§ Data rows:
□ □ □ □ □ □ □

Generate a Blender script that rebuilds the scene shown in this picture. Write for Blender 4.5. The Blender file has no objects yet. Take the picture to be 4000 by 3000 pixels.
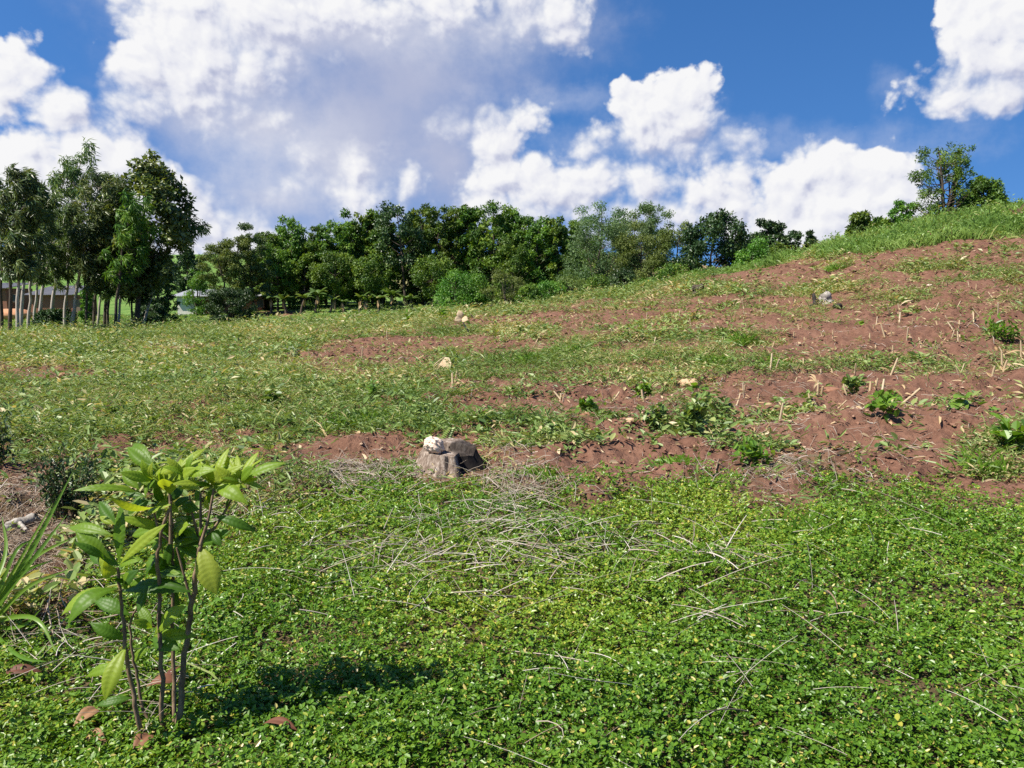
import bpy, math, random
import numpy as np
from mathutils import Vector

# ------------------------------------------------------------------ camera, sky, sun, exposure
scene = bpy.context.scene
C = scene.collection
rng = np.random.default_rng(7)
random.seed(7)

F = 3022.0                      # focal length in photograph pixels (4000 wide)
CAM_H = 1.5
PITCH = math.atan(350.0 / F)    # camera looks slightly down
CP, SP = math.cos(PITCH), math.sin(PITCH)

cam_d = bpy.data.cameras.new('camera')
cam_d.sensor_width = 36.0
cam_d.lens = 36.0 * F / 4000.0
cam_d.clip_start = 0.05
cam_d.clip_end = 20000
cam = bpy.data.objects.new('camera', cam_d)
C.objects.link(cam)
cam.location = (0, 0, CAM_H)
cam.rotation_euler = (math.pi / 2 - PITCH, 0, 0)
scene.camera = cam

SUN = Vector((-0.53, -0.27, 0.80)).normalized()      # direction towards the sun
SUN_EL = math.asin(SUN.z)
SUN_AZ = math.atan2(SUN.x, SUN.y)
sd = bpy.data.lights.new('sun', 'SUN')
sd.energy = 5.0
sd.angle = math.radians(0.5)
sd.color = (1.0, 0.94, 0.83)
so = bpy.data.objects.new('sun', sd)
C.objects.link(so)
so.rotation_euler = SUN.to_track_quat('Z', 'Y').to_euler()
so.location = (-40, -20, 60)

scene.view_settings.view_transform = 'Standard'
scene.view_settings.look = 'None'
scene.view_settings.gamma = 1
scene.view_settings.exposure = 0.85
scene.view_settings.use_curve_mapping = False
scene.render.engine = 'CYCLES'
cy = scene.cycles
cy.max_bounces = 6
cy.diffuse_bounces = 3
cy.glossy_bounces = 2
cy.transmission_bounces = 4
cy.transparent_max_bounces = 6
cy.caustics_reflective = False
cy.caustics_refractive = False
cy.sample_clamp_indirect = 6.0
cy.use_denoising = False


def ray(px, py):
    a = (px - 2000.0) / F
    b = (1500.0 - py) / F
    return np.array((a, CP + b * SP, -SP + b * CP))


def at(px, py, Y):
    """World point seen at photograph pixel (px, py), Y metres in front."""
    d = ray(px, py)
    t = Y / d[1]
    return np.array((d[0] * t, Y, CAM_H + d[2] * t))


def project(x, y, z):
    zz = z - CAM_H
    f = y * CP - zz * SP
    f = np.maximum(f, 0.05)
    up = y * SP + zz * CP
    return 2000 + F * x / f, 1500 - F * up / f


def sky_pt(px, py):
    d = ray(px, py)
    return math.atan2(d[0], d[1]), d[2] / math.hypot(d[0], d[1])


# ------------------------------------------------------------------ world: Nishita sky with clouds by direction
world = bpy.data.worlds.new('World')
scene.world = world
world.use_nodes = True
world.cycles.sampling_method = 'NONE'
wt = world.node_tree
wt.nodes.clear()


class NT:
    """Small helper to write node maths."""
    def __init__(self, tree):
        self.t = tree

    def n(self, kind, **kw):
        nd = self.t.nodes.new(kind)
        for k, v in kw.items():
            setattr(nd, k, v)
        return nd

    def put(self, sock, v):
        if isinstance(v, bpy.types.NodeSocket):
            self.t.links.new(v, sock)
        else:
            sock.default_value = v

    def m(self, op, a, b=None, c=None, clamp=False):
        nd = self.n('ShaderNodeMath', operation=op, use_clamp=clamp)
        self.put(nd.inputs[0], a)
        if b is not None: self.put(nd.inputs[1], b)
        if c is not None: self.put(nd.inputs[2], c)
        return nd.outputs[0]

    def v(self, op, a, b=None, c=None, scale=None):
        nd = self.n('ShaderNodeVectorMath', operation=op)
        self.put(nd.inputs[0], a)
        if b is not None: self.put(nd.inputs[1], b)
        if c is not None: self.put(nd.inputs[2], c)
        if scale is not None: self.put(nd.inputs['Scale'], scale)
        return nd.outputs['Value'] if op in ('LENGTH', 'DOT_PRODUCT') else nd.outputs[0]

    def sstep(self, x, lo, hi):
        nd = self.n('ShaderNodeMapRange', interpolation_type='SMOOTHSTEP')
        self.put(nd.inputs[0], x)
        self.put(nd.inputs[1], lo)
        self.put(nd.inputs[2], hi)
        return nd.outputs[0]

    def mix(self, f, a, b, blend='MIX'):
        nd = self.n('ShaderNodeMix', data_type='RGBA', blend_type=blend)
        self.put(nd.inputs[0], f)
        self.put(nd.inputs[6], a)
        self.put(nd.inputs[7], b)
        return nd.outputs[2]

    def noise(self, vec, scale, detail=3.0, rough=0.5, dist=0.0, color=False, dims='3D'):
        nd = self.n('ShaderNodeTexNoise', noise_dimensions=dims)
        if vec is not None: self.put(nd.inputs['Vector'], vec)
        nd.inputs['Scale'].default_value = scale
        nd.inputs['Detail'].default_value = detail
        nd.inputs['Roughness'].default_value = rough
        nd.inputs['Distortion'].default_value = dist
        return nd.outputs['Color' if color else 'Fac']

    def voro(self, vec, scale, detail=2.0, rough=0.5, smooth=0.3):
        nd = self.n('ShaderNodeTexVoronoi', feature='SMOOTH_F1', voronoi_dimensions='2D')
        self.put(nd.inputs['Vector'], vec)
        nd.inputs['Scale'].default_value = scale
        nd.inputs['Detail'].default_value = detail
        nd.inputs['Roughness'].default_value = rough
        nd.inputs['Smoothness'].default_value = smooth
        nd.normalize = True
        return nd.outputs['Distance']

    def ramp(self, fac, stops, interp='LINEAR'):
        nd = self.n('ShaderNodeValToRGB')
        self.put(nd.inputs[0], fac)
        cr = nd.color_ramp
        cr.interpolation = interp
        while len(cr.elements) < len(stops):
            cr.elements.new(0.5)
        for e, (p, c) in zip(cr.elements, stops):
            e.position = p
            e.color = (*c, 1.0)
        return nd.outputs[0]


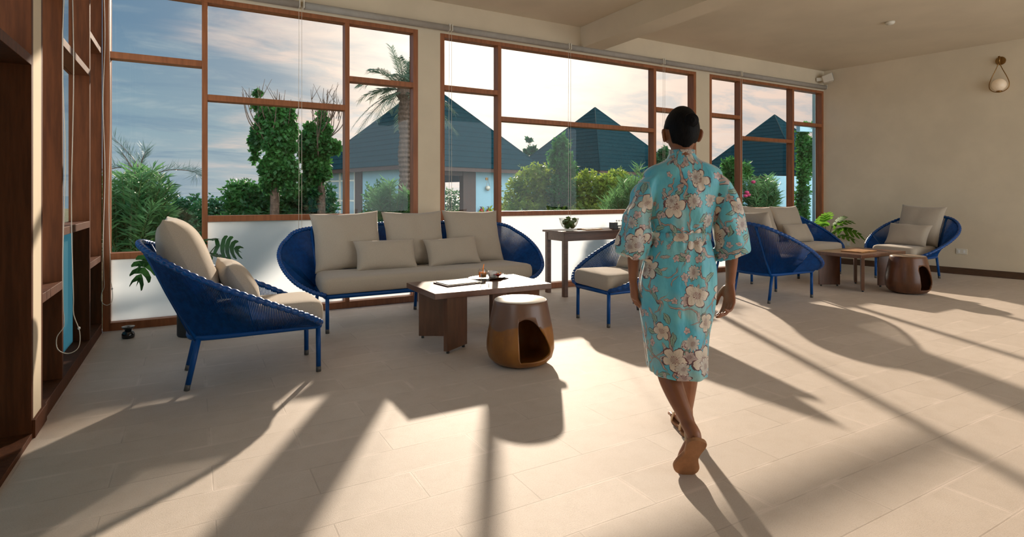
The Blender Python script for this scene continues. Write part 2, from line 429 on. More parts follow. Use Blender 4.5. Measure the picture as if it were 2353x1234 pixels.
def window(name, x0, x1, mull, trans, rails):
    """casement wall in the plane y = WY..WY+.1; trans = transom height per bay, rails = frosted-rail height per bay"""
    root = empty(name, (0, 0, 0)); root['kind'] = 'structure'
    ya, yb = WY, WY+.12; yg = WY+.09
    f = MB(); f.box((x0, ya, 0), (x0+.055, yb, WT)); f.box((x1-.055, ya, 0), (x1, yb, WT))
    f.box((x0+.055, ya, WT-.045), (x1-.055, yb, WT)); f.box((x0+.055, ya, 0), (x1-.055, yb, .07))
    f.build('frame', M['frame'], root, .003)
    xs = [x0+.055]+list(mull)+[x1-.055]
    for m_ in mull:
        q = MB(); q.box((m_-.024, ya, .07), (m_+.024, yb, WT-.045)); q.build('mullion', M['frame'], root, .003)
    for i in range(len(xs)-1):
        a = xs[i]+(.024 if i else 0); c = xs[i+1]-(.024 if i < len(xs)-2 else 0)
        for z, T2 in ((trans[i], .058), (rails[i], .058)):
            q = MB(); q.box((a, ya, z-T2/2), (c, yb, z+T2/2)); q.build('transom', M['frame'], root, .003)
        for z0, z1, mm, nm in ((rails[i]+.029, trans[i]-.029, 'glass', 'pane'), (trans[i]+.029, WT-.045, 'glass', 'pane'), (.07, rails[i]-.029, 'frosted', 'frosted_pane')):
            q = MB(); q.box((a, yg, z0), (c, yg+.006, z1)); q.build(nm, M[mm], root)
    return root
window('window_1', LX, 2.235, [.105, 1.443], [2.455, 2.14, 2.455], [.66, .98, .66])
window('window_2', 2.505, 6.69, [3.29, 5.85], [2.465, 2.15, 2.465], [.66, .98, .66])
window('window_3', 6.98, 9.935, [7.72, 9.06], [2.465, 2.14, 2.465], [.66, .98, .66])

# left wall: glazed bays between a plastered pier
PX = LX-.13
b = MB(); b.box((PX-.12, YB, 0), (LX, 1.15, CZ)); b.box((PX-.06, 3.63, 0), (LX, 3.80, CZ)); b.box((PX-.06, 1.15, 3.2), (LX, 3.63, CZ)); b.box((PX-.06, 3.8, WT), (LX, WY, CZ))
struct(b, 'wall_left', M['plaster'])
b = MB(); b.box((LX-.19, YB-.15, 0), (3.6, YB, CZ)); struct(b, 'wall_back', M['plaster'])
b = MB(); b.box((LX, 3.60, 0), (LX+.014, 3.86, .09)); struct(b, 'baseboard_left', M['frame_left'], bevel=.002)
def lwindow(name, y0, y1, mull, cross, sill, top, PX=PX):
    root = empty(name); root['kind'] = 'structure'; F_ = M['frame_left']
    f = MB(); f.box((PX, y0, 0), (LX, y0+.035, top)); f.box((PX, y1-.035, 0), (LX, y1, top)); f.box((PX, y0+.035, 0), (LX+.004, y1-.035, sill)); f.box((PX, y0+.035, top-.04), (LX, y1-.035, top))
    f.build('frame', F_, root, .002)
    ys = [y0+.035]+list(mull)+[y1-.035]
    for m_ in mull:
        q = MB(); q.box((PX, m_-.02, sill), (LX, m_+.02, top-.04)); q.build('mullion', F_, root, .002)
    for i in range(len(ys)-1):
        a = ys[i]+(.02 if i else 0); c = ys[i+1]-(.02 if i < len(ys)-2 else 0)
        zs = [sill]+cross[i]+[top-.04]
        for z in cross[i]:
            q = MB(); q.box((PX, a, z-.025), (LX, c, z+.025)); q.build('transom', F_, root, .002)
        for k in range(len(zs)-1):
            q = MB(); q.box((PX+.02, a, zs[k]+(.025 if k else 0)), (PX+.026, c, zs[k+1]-(.025 if k < len(zs)-2 else 0)))
            q.build('frosted_pane' if k == 0 else 'pane', M['frosted_teal'] if k == 0 else M['glass'], root)
    return root
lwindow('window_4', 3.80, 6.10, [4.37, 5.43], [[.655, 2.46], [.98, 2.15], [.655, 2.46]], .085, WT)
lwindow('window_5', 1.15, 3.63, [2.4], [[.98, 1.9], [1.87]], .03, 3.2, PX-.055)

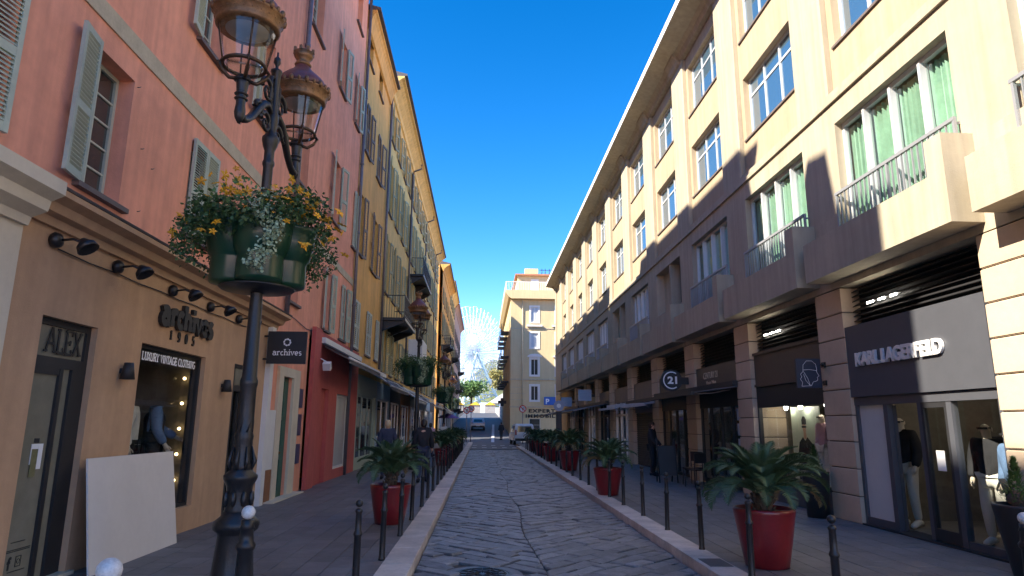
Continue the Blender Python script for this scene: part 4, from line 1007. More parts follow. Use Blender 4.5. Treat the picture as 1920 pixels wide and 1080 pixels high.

□ □ □ □ □ □ □

Up to and including the line containing "from mathutils import Vector", quote each line of the entries above from the very first, please, exactly and without images.

§ Exercise solution:
Generate a Blender script that rebuilds the scene shown in this picture. Write for Blender 4.5. The Blender file has no objects yet. Take the picture to be 4000 by 3000 pixels.
import bpy, math, random
import numpy as np
from mathutils import Vector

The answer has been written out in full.